- [WORK TO BE COMPLETED]:
Return all the data, word for word.

- [RECORDED DATA]:
>> START
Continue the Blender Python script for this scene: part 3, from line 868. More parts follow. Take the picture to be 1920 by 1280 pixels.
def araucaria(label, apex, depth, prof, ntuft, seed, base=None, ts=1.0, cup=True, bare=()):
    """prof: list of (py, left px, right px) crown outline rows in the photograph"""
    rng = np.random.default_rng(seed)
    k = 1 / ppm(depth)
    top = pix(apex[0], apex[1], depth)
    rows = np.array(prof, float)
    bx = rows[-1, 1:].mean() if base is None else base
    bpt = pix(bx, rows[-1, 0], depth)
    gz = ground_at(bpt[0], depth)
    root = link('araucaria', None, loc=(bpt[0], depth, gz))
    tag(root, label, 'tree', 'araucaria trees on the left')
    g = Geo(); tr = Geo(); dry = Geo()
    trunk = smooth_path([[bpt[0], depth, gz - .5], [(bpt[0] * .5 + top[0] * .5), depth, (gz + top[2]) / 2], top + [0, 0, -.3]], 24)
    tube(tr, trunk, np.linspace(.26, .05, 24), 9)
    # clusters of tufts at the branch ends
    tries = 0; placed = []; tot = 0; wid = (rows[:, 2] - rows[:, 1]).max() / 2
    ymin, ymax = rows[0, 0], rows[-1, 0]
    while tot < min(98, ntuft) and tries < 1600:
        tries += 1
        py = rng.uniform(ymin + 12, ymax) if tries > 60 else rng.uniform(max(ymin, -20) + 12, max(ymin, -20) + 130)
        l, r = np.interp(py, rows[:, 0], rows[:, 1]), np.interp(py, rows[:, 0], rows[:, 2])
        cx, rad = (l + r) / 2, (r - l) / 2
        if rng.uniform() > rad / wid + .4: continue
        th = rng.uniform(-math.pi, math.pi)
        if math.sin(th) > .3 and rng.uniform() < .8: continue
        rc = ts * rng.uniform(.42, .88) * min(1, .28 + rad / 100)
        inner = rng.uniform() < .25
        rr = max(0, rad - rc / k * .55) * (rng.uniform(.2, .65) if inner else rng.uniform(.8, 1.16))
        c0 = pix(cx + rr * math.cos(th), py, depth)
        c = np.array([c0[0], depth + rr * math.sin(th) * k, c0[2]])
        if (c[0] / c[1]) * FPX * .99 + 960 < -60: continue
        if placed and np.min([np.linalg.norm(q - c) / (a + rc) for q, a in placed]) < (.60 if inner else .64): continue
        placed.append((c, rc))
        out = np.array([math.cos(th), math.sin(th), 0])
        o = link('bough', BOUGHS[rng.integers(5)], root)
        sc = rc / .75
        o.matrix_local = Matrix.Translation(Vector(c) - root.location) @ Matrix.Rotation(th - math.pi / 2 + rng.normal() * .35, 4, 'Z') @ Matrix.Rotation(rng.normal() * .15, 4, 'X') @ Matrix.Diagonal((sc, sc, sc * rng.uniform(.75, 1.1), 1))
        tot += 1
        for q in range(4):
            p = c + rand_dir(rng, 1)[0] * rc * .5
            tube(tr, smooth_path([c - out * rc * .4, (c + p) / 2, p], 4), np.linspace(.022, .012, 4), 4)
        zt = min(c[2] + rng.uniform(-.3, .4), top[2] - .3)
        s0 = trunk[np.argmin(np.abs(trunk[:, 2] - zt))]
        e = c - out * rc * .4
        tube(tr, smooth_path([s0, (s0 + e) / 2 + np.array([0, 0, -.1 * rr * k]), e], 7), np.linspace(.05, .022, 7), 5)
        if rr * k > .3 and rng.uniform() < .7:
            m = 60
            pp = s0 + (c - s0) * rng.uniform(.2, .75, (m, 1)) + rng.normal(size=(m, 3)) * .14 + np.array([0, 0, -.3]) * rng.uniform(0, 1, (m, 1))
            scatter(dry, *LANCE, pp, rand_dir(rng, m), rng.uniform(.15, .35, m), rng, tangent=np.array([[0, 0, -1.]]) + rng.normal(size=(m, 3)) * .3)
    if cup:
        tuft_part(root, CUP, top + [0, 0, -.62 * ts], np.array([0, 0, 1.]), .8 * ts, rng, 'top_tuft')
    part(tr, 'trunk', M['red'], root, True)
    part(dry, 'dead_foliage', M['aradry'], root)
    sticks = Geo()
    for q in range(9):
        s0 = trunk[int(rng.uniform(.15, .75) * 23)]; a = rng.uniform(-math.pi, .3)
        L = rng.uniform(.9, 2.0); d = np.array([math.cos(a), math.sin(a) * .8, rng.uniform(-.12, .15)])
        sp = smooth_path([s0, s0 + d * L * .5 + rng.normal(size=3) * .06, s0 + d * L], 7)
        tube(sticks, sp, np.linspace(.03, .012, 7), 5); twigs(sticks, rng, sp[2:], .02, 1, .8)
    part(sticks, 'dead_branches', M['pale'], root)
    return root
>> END
- [RESPONSE]:
Continue the Blender Python script for this scene: part 3, from line 868. More parts follow. Take the picture to be 1920 by 1280 pixels.
def araucaria(label, apex, depth, prof, ntuft, seed, base=None, ts=1.0, cup=True, bare=()):
    """prof: list of (py, left px, right px) crown outline rows in the photograph"""
    rng = np.random.default_rng(seed)
    k = 1 / ppm(depth)
    top = pix(apex[0], apex[1], depth)
    rows = np.array(prof, float)
    bx = rows[-1, 1:].mean() if base is None else base
    bpt = pix(bx, rows[-1, 0], depth)
    gz = ground_at(bpt[0], depth)
    root = link('araucaria', None, loc=(bpt[0], depth, gz))
    tag(root, label, 'tree', 'araucaria trees on the left')
    g = Geo(); tr = Geo(); dry = Geo()
    trunk = smooth_path([[bpt[0], depth, gz - .5], [(bpt[0] * .5 + top[0] * .5), depth, (gz + top[2]) / 2], top + [0, 0, -.3]], 24)
    tube(tr, trunk, np.linspace(.26, .05, 24), 9)
    # clusters of tufts at the branch ends
    tries = 0; placed = []; tot = 0; wid = (rows[:, 2] - rows[:, 1]).max() / 2
    ymin, ymax = rows[0, 0], rows[-1, 0]
    while tot < min(98, ntuft) and tries < 1600:
        tries += 1
        py = rng.uniform(ymin + 12, ymax) if tries > 60 else rng.uniform(max(ymin, -20) + 12, max(ymin, -20) + 130)
        l, r = np.interp(py, rows[:, 0], rows[:, 1]), np.interp(py, rows[:, 0], rows[:, 2])
        cx, rad = (l + r) / 2, (r - l) / 2
        if rng.uniform() > rad / wid + .4: continue
        th = rng.uniform(-math.pi, math.pi)
        if math.sin(th) > .3 and rng.uniform() < .8: continue
        rc = ts * rng.uniform(.42, .88) * min(1, .28 + rad / 100)
        inner = rng.uniform() < .25
        rr = max(0, rad - rc / k * .55) * (rng.uniform(.2, .65) if inner else rng.uniform(.8, 1.16))
        c0 = pix(cx + rr * math.cos(th), py, depth)
        c = np.array([c0[0], depth + rr * math.sin(th) * k, c0[2]])
        if (c[0] / c[1]) * FPX * .99 + 960 < -60: continue
        if placed and np.min([np.linalg.norm(q - c) / (a + rc) for q, a in placed]) < (.60 if inner else .64): continue
        placed.append((c, rc))
        out = np.array([math.cos(th), math.sin(th), 0])
        o = link('bough', BOUGHS[rng.integers(5)], root)
        sc = rc / .75
        o.matrix_local = Matrix.Translation(Vector(c) - root.location) @ Matrix.Rotation(th - math.pi / 2 + rng.normal() * .35, 4, 'Z') @ Matrix.Rotation(rng.normal() * .15, 4, 'X') @ Matrix.Diagonal((sc, sc, sc * rng.uniform(.75, 1.1), 1))
        tot += 1
        for q in range(4):
            p = c + rand_dir(rng, 1)[0] * rc * .5
            tube(tr, smooth_path([c - out * rc * .4, (c + p) / 2, p], 4), np.linspace(.022, .012, 4), 4)
        zt = min(c[2] + rng.uniform(-.3, .4), top[2] - .3)
        s0 = trunk[np.argmin(np.abs(trunk[:, 2] - zt))]
        e = c - out * rc * .4
        tube(tr, smooth_path([s0, (s0 + e) / 2 + np.array([0, 0, -.1 * rr * k]), e], 7), np.linspace(.05, .022, 7), 5)
        if rr * k > .3 and rng.uniform() < .7:
            m = 60
            pp = s0 + (c - s0) * rng.uniform(.2, .75, (m, 1)) + rng.normal(size=(m, 3)) * .14 + np.array([0, 0, -.3]) * rng.uniform(0, 1, (m, 1))
            scatter(dry, *LANCE, pp, rand_dir(rng, m), rng.uniform(.15, .35, m), rng, tangent=np.array([[0, 0, -1.]]) + rng.normal(size=(m, 3)) * .3)
    if cup:
        tuft_part(root, CUP, top + [0, 0, -.62 * ts], np.array([0, 0, 1.]), .8 * ts, rng, 'top_tuft')
    part(tr, 'trunk', M['red'], root, True)
    part(dry, 'dead_foliage', M['aradry'], root)
    sticks = Geo()
    for q in range(9):
        s0 = trunk[int(rng.uniform(.15, .75) * 23)]; a = rng.uniform(-math.pi, .3)
        L = rng.uniform(.9, 2.0); d = np.array([math.cos(a), math.sin(a) * .8, rng.uniform(-.12, .15)])
        sp = smooth_path([s0, s0 + d * L * .5 + rng.normal(size=3) * .06, s0 + d * L], 7)
        tube(sticks, sp, np.linspace(.03, .012, 7), 5); twigs(sticks, rng, sp[2:], .02, 1, .8)
    part(sticks, 'dead_branches', M['pale'], root)
    return root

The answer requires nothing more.